What do you see as the biggest challenge for independent advisors?Continually experiencing declining fee and commission revenue. There's more money to touch but you get paid less to touch it. That's a long-term [challenge].
What is the short-term challenge?I'd say one of the issues that concerns independent advisors is that many have built their practices using C shares. There's a great deal of conversation about eliminating, reducing, or tapping them. So advisors who have built a practice using C shares to service their clients are wondering whether they have to go into RIA accounts--in other words no-load accounts--so they can charge their own fee. That's a transition for the clients, for the advisor, and is likely to be more expensive for the client. That point is not well understood by regulators.
What do you think of Treasury's Blueprint for financial services reform?It's brilliant. We need a better integration of regulatory bodies.

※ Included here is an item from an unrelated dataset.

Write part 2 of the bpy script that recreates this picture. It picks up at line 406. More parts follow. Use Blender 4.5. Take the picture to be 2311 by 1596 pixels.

I believe that there are three principal, well-thought-out thrusts in the Blueprint: A more coordinated and consistent regulatory approach, developed through an expanded President's Working Group; a call for principles-based regulation--this means creating a regulatory focus on outcomes versus rules, and a focus on overall consumer protection, versus exercise of the authority embedded in individual regulatory fiefdoms; and a move toward prudential supervision--this is a call for a system embraced and implemented by all financial regulators to ensure ongoing, constructive dialogue to address problems before they become serious. It should rely upon the self-identification of issues and self-correction, in coordination with our regulators--as contrasted to a law-enforcement approach, in which violations of rules or laws are the subject of immediate enforcement actions.
I believe we have noted a shift in the recent year or so toward a more collaborative bias in supervision and enforcement, but there is room for continued improvement in the trust that regulators might have in the motives of securities firms. And the call for-consumer focused, outcome-based regulation could not be more clear than in the current merger of the old NASD and NYSE enforcement rulebooks.